The Medium CO2 Emissions Budget [yellow] in the Carbon Budget Analysis Tool [C-BAT] is identical to that in the UK Climate Act [UKCA]. It is their so-called 2016 4% Low Budget. The primary authors of UK-CA were the UK Meteorological Office [UKMO]. They came up with the Contraction and Concentrations carbon-budget 2016 4% Low on which the Act is based.
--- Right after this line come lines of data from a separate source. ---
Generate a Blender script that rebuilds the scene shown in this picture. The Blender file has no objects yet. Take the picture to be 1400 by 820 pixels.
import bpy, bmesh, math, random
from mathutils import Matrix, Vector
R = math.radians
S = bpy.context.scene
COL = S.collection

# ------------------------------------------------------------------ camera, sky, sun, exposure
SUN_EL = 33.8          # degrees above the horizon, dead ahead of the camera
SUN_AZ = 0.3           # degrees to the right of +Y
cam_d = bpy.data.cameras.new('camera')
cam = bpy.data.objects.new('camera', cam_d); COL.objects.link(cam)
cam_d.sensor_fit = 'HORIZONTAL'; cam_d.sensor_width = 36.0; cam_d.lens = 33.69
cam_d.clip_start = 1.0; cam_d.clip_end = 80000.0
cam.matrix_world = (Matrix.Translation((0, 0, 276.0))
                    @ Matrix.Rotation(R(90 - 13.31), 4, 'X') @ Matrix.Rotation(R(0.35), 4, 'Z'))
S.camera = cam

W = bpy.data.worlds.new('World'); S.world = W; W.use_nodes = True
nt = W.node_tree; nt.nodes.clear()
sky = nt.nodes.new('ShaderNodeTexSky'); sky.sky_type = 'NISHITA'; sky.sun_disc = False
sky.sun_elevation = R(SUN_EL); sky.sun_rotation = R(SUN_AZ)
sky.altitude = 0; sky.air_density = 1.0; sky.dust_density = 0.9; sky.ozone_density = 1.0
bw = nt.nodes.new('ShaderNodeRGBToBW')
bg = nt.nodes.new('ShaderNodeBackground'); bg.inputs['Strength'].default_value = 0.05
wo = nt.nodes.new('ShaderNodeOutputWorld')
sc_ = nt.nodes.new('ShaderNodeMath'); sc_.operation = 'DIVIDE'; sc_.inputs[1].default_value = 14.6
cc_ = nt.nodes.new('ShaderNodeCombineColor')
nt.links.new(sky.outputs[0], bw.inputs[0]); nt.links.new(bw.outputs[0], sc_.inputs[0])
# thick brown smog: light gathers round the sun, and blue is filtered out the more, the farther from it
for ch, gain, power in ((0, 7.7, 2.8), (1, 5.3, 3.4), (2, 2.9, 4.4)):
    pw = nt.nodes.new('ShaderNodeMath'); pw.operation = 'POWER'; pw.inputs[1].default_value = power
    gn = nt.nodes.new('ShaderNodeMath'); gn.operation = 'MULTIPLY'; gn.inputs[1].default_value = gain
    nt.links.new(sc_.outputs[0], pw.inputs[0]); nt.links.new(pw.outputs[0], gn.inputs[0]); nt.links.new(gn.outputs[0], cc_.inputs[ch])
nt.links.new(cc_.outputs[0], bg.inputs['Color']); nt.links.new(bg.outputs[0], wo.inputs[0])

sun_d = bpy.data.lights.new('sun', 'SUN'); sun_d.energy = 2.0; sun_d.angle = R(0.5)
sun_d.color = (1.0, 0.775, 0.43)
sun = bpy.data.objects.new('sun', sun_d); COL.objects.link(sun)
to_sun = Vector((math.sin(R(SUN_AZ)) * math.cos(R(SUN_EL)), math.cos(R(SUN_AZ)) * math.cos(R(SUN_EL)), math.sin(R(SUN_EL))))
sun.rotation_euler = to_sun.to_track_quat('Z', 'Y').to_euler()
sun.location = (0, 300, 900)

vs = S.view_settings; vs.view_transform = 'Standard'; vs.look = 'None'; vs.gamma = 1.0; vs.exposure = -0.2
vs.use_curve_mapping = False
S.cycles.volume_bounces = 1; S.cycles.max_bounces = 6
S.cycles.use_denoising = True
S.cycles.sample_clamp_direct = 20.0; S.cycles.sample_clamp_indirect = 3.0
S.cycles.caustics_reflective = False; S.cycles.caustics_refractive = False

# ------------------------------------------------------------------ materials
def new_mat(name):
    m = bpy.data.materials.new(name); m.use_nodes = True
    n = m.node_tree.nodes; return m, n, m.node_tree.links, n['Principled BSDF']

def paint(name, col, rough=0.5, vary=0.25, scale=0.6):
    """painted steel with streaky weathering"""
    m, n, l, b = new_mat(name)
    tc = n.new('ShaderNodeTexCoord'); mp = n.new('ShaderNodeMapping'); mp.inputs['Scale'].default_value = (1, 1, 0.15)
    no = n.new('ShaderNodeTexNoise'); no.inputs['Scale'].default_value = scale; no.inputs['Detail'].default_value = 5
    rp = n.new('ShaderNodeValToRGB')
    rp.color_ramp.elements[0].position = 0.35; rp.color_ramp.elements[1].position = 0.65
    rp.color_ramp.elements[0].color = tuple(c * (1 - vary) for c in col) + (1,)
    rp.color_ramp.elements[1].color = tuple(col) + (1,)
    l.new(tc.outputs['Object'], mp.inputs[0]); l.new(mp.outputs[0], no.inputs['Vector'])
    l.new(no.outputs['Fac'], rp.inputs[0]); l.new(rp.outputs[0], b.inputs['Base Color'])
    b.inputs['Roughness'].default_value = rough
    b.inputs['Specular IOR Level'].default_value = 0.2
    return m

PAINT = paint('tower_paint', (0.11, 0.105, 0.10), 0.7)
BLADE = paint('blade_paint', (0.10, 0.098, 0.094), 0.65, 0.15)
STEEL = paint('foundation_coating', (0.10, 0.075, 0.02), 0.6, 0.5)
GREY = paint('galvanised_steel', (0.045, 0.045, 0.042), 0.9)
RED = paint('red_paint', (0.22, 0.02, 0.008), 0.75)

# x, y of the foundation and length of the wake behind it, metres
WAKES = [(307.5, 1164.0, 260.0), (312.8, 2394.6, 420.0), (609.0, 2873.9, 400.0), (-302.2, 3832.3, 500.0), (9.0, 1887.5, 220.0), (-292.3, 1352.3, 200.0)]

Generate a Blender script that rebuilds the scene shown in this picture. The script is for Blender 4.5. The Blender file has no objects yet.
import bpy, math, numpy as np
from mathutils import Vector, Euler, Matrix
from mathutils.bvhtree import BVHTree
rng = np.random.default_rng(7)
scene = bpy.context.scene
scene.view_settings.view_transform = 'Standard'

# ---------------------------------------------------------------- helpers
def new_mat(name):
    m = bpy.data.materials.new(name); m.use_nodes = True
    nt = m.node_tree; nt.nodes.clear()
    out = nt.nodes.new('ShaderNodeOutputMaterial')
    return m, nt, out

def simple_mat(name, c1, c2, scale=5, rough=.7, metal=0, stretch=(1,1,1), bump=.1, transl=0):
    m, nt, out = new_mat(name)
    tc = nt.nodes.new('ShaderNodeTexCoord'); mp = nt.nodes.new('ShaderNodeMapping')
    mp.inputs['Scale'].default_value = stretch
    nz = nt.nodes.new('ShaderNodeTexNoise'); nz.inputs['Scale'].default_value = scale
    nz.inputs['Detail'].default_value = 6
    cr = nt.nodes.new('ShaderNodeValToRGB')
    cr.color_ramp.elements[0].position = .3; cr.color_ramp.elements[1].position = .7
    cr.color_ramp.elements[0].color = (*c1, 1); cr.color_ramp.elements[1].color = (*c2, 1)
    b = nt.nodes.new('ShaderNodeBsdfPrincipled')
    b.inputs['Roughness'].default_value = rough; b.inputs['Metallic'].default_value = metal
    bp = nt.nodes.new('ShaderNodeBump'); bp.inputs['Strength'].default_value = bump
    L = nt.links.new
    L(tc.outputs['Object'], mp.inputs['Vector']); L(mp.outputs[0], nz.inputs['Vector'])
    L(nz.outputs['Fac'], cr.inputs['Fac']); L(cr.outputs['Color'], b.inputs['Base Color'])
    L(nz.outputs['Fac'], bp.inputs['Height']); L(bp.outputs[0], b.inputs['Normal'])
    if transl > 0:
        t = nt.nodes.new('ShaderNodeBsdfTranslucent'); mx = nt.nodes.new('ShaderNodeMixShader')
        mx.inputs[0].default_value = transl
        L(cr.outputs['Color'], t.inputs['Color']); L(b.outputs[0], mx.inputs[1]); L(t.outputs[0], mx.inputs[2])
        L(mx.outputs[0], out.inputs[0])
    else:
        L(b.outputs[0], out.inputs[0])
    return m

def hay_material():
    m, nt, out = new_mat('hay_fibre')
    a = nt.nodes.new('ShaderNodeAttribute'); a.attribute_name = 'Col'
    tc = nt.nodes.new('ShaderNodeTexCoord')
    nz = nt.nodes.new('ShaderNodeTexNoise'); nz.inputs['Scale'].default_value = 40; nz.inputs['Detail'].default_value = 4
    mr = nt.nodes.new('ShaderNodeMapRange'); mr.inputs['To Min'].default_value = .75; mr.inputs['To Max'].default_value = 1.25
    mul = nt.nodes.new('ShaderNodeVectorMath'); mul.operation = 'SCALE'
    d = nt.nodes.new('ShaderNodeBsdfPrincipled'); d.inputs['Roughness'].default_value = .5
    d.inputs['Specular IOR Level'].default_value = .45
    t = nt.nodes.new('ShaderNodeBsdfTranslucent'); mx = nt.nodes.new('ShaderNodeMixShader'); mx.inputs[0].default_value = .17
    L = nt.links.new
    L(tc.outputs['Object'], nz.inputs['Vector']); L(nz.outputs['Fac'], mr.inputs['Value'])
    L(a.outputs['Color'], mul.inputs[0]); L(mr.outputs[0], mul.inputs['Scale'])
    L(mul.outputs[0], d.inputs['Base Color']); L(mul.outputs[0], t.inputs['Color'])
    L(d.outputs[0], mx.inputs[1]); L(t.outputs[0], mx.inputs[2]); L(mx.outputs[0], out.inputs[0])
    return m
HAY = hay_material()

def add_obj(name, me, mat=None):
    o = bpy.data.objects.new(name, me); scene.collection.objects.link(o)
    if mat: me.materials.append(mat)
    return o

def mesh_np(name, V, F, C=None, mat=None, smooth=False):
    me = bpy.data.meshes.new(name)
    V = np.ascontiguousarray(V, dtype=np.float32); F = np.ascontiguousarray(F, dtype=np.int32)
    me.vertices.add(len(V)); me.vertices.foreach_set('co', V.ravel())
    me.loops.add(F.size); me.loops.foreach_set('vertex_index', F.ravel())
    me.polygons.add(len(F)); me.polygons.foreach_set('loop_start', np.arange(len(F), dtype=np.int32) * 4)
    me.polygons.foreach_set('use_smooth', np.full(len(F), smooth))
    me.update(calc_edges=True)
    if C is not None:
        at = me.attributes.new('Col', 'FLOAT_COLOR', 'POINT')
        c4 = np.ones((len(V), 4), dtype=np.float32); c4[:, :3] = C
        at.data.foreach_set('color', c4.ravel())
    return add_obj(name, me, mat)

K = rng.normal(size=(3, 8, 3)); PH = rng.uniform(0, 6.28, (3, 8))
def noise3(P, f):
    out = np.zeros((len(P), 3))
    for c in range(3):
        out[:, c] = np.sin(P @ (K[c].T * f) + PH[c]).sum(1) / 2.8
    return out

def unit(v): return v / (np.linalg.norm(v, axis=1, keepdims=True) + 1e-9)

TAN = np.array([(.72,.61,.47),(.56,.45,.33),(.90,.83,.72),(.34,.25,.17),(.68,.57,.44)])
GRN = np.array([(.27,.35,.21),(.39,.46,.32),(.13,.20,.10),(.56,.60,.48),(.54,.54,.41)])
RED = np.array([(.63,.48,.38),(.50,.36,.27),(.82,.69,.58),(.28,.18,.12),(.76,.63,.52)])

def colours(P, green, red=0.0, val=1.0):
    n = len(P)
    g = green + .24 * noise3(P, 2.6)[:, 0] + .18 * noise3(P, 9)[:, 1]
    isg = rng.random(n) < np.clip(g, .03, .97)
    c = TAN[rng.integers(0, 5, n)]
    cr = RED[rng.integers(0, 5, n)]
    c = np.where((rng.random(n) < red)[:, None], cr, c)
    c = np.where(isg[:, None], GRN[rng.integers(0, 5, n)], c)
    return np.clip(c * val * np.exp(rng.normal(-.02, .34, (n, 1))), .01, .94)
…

Assuming we held to it for 100 years, UKMO gave the 2016 4% Low Budget just a '44% probability' of keeping world average temperature increase to not more than 2.1 degrees up on the pre-idustrial average.

In its original version, running between 2000 and 2100, 2016 4% Low weighed 480 Gt C. Here, running from 2010 to 2110 [the first ten years having been removed as the time has passed] it now weighs 395 Gt C [as shown in C-BAT Medium Budget], but otherwise it remains identical to the path-integral of 2016 4% Low.

On technical matters, particularly on feedbacks, the UKMO misled the Environmental Audit Committee [EAC] Enquiry "'Targets in the UK Climate-Act: Where did they come from; were the models on which it is based valid?" held in the UK House of Commons [HoC] in 2009.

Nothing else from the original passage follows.